UMass Amherst Center for Education Policy Evaluates Outcomes of Inaugural Spring Civic Summit

Jack Schneider, Dwight W. Allen Distinguished Professor and UMass Amherst Center for Education Policy director, says that as a result of the panel discussions and deliberative polling from the inaugural Spring Civic Summit, the center attained valuable lessons in the power of democratic process that will help build upon its plans for more civic engagement opportunities to address current education policy issues and concerns.

The Center for Education Policy (CEP), based in the College of Education, held its first civic summit in the Furcolo Hall Carney Family Auditorium in March, examining the use of the Massachusetts Comprehensive Assessment System (MCAS) as a de facto high school exit exam. Attendees were given briefing materials, heard from experts and deliberated on whether the commonwealth should drop MCAS as a graduation requirement.

In attendance were CEP team members, Massachusetts citizens mostly from the western Massachusetts area, UMass Amherst community members and four expert panelists representing both sides of the highly debated question. Those panelists were Marianne Perie, senior research director of WestEd; Max Page, president of the Massachusetts Teachers Association and UMass Amherst professor; Martin West, Massachusetts Board of Elementary and Secondary Education member and Harvard University professor; and Elizabeth Wood, principal of South Hadley High School.

Under the Massachusetts Education Reform Law of 1993, all students must meet the Competency Determination (CD) standard, usually done by earning a passing score on MCAS, which is administered in grade 10. Currently, there is a proposed state ballot initiative petition to remove the MCAS requirement.  As witnessed in communities throughout the state, there have been strong opinions and heated exchanges over the question.

“Education policy debates get just as polarized as any other kind of political question and it’s quite frustrating to see all of the nuance fall through the chasm that is created when people move over to opposing camps,” Schneider said. “Our goal was to bring people together and try to close that gap through which all the evidence tends to fall.”

The CEP, which comprises UMass faculty and graduate students, works closely with legislators, policymakers, school leaders and educators in efforts to strengthen PK-12 schooling and higher education through democratic decision-making and the use of evidence. The center advances this aim through research and evaluation, dissemination of free and open-source resources and deliberative events that connect leaders, practitioners, scholars and citizens—such as the civic summit.

The CEP team featured evidence-based briefing materials and insights from the panelists and conducted a pre-event poll to gauge attendees’ views on the proposed ballot measure. The CEP also polled attendees after the deliberations to see how their views may have shifted. They were also given the opportunity to identify their views on the most compelling reasons for maintaining and removing the graduation requirement.

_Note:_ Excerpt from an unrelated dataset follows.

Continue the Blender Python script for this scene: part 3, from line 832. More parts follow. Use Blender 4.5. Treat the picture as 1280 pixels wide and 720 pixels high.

Of the results from 33 complete datasets analyzed by the CEP, attendees who were on the fence or didn’t have enough information about the MCAS graduation requirement in pre-event polling decided by the end of the summit to support a side. A sizable majority of participants indicated that, if they were to vote on the issue, they would vote to remove the requirement. But according to Schneider, the most powerful result was the ability of nearly all participants to identify valid justifications for supporting either side of the issue.

“When we have an opportunity to actually engage each other in conversation, and when we ground ourselves in evidence that we agree is useful and relevant for our conversation, we can have really productive dialogue,” Schneider said. “We don’t need to agree. We don’t need to share the same exact values. We don’t need to have the same political orientation. We can be civil to each other and we can recognize the validity of each other’s viewpoints even while deciding that we’re ultimately going to head in different directions once we’re inside the ballot booth.”